Exercise.
Read the records below and copy each line that contains "Python".

(Records with scene code)
::::::::::

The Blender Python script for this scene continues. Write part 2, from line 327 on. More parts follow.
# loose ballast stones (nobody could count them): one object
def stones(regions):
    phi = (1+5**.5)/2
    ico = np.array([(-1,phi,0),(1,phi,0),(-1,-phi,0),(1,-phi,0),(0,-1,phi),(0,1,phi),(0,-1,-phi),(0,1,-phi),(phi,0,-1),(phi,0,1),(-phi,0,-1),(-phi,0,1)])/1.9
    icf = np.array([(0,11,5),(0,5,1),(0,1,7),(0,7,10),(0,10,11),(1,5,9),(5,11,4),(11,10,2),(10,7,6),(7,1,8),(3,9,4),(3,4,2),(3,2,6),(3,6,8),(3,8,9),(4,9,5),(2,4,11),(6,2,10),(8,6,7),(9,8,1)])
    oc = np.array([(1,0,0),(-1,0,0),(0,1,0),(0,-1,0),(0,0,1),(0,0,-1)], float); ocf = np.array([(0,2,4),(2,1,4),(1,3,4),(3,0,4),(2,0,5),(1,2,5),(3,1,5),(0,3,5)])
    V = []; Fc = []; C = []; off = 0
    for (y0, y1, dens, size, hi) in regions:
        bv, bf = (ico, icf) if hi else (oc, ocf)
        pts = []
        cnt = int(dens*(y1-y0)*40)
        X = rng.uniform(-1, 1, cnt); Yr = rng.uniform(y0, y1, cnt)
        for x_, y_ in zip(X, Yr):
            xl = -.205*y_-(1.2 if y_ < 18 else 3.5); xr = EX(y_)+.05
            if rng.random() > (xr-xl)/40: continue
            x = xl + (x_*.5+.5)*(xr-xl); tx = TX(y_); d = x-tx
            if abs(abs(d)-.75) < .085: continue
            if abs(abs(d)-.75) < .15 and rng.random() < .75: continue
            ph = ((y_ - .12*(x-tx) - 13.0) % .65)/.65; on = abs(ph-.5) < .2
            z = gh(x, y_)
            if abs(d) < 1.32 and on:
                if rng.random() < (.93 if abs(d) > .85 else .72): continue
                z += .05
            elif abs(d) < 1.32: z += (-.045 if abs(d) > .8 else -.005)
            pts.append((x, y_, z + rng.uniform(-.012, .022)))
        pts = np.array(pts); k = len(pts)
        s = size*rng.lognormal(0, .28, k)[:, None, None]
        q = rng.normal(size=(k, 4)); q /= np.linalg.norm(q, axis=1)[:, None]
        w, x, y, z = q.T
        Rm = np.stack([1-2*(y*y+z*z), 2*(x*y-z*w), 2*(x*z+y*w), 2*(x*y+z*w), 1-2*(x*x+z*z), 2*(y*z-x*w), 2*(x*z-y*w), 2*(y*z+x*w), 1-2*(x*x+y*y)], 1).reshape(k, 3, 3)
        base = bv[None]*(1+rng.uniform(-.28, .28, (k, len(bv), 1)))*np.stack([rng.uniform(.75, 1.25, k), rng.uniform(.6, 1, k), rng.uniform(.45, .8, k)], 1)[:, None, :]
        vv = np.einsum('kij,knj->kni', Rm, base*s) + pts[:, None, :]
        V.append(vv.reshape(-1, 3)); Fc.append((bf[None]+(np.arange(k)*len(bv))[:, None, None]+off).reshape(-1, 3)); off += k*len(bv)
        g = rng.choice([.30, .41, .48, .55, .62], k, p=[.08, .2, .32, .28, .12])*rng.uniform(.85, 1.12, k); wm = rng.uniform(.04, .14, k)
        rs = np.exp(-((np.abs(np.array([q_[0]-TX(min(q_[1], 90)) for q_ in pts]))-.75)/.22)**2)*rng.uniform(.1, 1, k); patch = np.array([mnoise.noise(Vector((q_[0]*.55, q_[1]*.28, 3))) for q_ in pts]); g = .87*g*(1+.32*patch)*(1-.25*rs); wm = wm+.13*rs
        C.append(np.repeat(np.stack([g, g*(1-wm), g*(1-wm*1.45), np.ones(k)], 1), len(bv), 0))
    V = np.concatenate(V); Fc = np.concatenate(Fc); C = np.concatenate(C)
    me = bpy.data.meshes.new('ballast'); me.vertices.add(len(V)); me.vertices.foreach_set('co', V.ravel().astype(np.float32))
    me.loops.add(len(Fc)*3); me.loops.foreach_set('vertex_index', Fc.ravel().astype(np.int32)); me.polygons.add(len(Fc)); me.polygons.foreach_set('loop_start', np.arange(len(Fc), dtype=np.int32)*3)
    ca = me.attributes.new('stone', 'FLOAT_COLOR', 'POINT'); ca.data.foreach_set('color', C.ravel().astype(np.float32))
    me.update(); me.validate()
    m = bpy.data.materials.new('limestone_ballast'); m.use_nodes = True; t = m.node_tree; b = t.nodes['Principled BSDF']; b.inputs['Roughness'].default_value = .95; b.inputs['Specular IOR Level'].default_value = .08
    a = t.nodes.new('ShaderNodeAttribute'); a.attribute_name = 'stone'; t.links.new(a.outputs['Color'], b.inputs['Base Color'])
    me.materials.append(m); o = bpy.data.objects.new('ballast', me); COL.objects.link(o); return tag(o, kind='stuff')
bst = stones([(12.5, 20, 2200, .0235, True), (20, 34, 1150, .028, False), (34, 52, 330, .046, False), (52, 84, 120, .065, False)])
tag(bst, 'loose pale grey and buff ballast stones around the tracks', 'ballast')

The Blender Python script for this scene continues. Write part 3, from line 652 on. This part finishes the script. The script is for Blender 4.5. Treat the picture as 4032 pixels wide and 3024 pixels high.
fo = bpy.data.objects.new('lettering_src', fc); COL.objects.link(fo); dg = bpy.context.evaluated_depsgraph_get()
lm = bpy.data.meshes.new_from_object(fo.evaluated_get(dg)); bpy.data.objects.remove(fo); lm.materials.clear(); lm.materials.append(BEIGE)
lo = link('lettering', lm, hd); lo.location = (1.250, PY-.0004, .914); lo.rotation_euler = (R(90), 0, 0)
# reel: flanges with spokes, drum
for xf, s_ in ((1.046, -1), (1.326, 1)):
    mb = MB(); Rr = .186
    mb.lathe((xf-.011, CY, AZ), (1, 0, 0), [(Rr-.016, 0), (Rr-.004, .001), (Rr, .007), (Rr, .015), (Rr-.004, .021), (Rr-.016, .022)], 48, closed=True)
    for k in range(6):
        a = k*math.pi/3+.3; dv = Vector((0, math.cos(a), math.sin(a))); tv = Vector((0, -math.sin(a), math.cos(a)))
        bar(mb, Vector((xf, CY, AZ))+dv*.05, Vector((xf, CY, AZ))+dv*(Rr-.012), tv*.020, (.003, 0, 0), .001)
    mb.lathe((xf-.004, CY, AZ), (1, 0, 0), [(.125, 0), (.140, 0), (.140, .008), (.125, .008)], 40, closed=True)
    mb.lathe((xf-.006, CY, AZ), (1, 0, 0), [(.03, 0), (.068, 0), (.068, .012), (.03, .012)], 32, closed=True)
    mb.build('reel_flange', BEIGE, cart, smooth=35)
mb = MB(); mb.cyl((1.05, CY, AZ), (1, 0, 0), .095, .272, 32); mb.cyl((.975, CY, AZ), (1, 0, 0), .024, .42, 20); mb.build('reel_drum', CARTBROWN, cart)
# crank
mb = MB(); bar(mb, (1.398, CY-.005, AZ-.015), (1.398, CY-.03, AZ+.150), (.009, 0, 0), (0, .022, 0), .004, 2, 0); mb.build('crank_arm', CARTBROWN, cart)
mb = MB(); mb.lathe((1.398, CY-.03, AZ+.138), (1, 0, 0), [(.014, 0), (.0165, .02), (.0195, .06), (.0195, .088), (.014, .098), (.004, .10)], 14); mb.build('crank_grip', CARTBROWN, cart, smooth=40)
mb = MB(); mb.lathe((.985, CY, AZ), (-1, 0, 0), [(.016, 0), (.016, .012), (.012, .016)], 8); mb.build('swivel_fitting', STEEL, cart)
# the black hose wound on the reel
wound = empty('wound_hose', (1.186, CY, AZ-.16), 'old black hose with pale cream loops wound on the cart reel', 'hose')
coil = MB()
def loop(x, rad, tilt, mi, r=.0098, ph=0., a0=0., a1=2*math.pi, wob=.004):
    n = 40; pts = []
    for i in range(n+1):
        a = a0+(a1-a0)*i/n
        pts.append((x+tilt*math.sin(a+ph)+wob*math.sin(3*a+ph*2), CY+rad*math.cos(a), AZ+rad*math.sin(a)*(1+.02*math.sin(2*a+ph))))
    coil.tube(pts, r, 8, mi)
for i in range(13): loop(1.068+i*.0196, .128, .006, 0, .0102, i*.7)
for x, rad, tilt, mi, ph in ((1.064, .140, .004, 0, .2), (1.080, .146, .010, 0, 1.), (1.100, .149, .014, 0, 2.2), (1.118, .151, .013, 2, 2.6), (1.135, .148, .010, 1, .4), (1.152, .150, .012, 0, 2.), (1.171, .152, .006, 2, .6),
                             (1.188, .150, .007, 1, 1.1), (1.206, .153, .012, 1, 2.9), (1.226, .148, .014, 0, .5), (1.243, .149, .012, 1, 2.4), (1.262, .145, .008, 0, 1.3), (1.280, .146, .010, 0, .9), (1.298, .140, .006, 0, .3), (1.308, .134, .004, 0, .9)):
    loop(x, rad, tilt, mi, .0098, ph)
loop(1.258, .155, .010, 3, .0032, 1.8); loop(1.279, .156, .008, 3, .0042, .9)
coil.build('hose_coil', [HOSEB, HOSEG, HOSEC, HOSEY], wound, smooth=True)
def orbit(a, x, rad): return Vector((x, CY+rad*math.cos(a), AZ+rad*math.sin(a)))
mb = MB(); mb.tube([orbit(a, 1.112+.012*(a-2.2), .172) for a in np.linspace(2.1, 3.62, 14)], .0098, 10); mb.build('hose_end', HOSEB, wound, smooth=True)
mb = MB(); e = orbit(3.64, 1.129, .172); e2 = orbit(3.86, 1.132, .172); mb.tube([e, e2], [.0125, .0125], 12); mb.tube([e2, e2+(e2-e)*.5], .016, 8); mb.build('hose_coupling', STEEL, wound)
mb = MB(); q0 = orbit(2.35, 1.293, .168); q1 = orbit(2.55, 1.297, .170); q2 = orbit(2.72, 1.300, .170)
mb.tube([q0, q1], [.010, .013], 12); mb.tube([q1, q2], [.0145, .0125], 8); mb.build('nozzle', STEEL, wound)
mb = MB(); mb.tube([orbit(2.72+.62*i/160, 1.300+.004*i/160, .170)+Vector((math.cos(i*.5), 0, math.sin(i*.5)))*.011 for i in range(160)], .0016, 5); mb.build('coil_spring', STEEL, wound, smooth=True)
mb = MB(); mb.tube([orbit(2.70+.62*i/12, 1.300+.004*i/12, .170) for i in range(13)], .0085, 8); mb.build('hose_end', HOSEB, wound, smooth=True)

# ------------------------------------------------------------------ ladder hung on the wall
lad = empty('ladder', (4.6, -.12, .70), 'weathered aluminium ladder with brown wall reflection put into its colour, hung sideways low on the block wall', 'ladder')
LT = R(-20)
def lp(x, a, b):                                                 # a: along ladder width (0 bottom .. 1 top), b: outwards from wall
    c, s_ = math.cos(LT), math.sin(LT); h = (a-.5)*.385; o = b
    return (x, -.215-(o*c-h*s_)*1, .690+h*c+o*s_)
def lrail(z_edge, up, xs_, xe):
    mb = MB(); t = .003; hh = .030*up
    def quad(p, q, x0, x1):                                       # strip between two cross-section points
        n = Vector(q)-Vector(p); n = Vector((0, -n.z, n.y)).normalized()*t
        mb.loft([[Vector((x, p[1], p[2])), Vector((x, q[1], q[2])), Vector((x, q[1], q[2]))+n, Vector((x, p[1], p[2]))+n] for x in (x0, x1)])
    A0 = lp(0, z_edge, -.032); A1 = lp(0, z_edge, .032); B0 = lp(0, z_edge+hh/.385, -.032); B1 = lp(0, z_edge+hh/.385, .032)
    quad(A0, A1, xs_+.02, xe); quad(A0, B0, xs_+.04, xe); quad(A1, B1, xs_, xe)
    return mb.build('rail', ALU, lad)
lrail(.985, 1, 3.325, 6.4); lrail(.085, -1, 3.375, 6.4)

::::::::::

Solution to this task.
The Blender Python script for this scene continues. Write part 2, from line 327 on. More parts follow.
The Blender Python script for this scene continues. Write part 3, from line 652 on. This part finishes the script. The script is for Blender 4.5. Treat the picture as 4032 pixels wide and 3024 pixels high.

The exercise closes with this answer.